Vol. 5 Num 43 Fri. July 09, 2004  

A revival of Humayun Ahmed's drama

Humayun Ahmed has become renowned in filmmaking, literature and TV plays. Even the simplest and most clichéd of plots are rejuvenated into amusing crisp pieces in the hands of this best-seller author of hundreds of books. Although his plays, telecast on the last two Eids, seemed to lack that typical Humayun Ahmed flavour, the most recent one, however, surely has revived it. Aired on the first day of ntv's anniversary celebration, Humayun's play Badal Diner Prothom Kadom Phul was really a simple yet cheerful piece.

Directed by Saidul Anam Tutul, not the playwright himself, the play presents complications and funny consequences involving marriages of two siblings Riaz and Shawon.
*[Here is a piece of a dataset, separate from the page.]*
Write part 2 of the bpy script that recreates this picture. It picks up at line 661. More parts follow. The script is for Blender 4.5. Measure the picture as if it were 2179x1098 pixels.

Riaz whimsically marries his beloved Richi at a Kazi Office, without realising that she would insist on going to live in his house. Shawon, on the other hand, is betrothed to a middle-aged man, Fazlur Rahman Babu, whom she feels reluctant to marry. The affair between Shawon and Babu seems to be a self-ridicule by the playwright.

The family of Riaz and Shawon also has the father--Masud Ali Khan, their elder brother Swadhin Khosru and his wife Munira Yusuf Memi and their son. Also, there is a housemaid, who is typically over-enthusiastic and always under Memi's scrutiny.

After Riaz finally concedes to Richi's insistence and brings her home, things get rather funny as Riaz does not disclose her identity and contrives a story of his own. Meanwhile, however, Masud Ali Khan comes to know everything from Richi, and the two plan to play a trick on Riaz. Shawon also plays tricks to get rid of Babu as a result of which the poor lover ends up at the police station.

Finally, however, everything gets on the right track. The play ends in a romantic scene where all the family members, including Babu, get together in rain with the famous Rabindra Sangeet Badal Diner Prothom Kadom Phul playing in the background.

Fazlur Rahman Babu's over enthusiasm regarding Shawon, Ejaz Ahmed's brief yet amusing appearance, the housemaid's typical behaviour, Swadhin Khosru's always tense nature and his unique way of punishing his son--everything contribute to making the play an enjoyable one.

One directorial mistake was, however, not avoidable. No witnesses are shown at Riaz-Richi's marriage, a requisite on such an occasion. May be Humayun Ahmed would have paid more attention to such minor details if he had directed the play.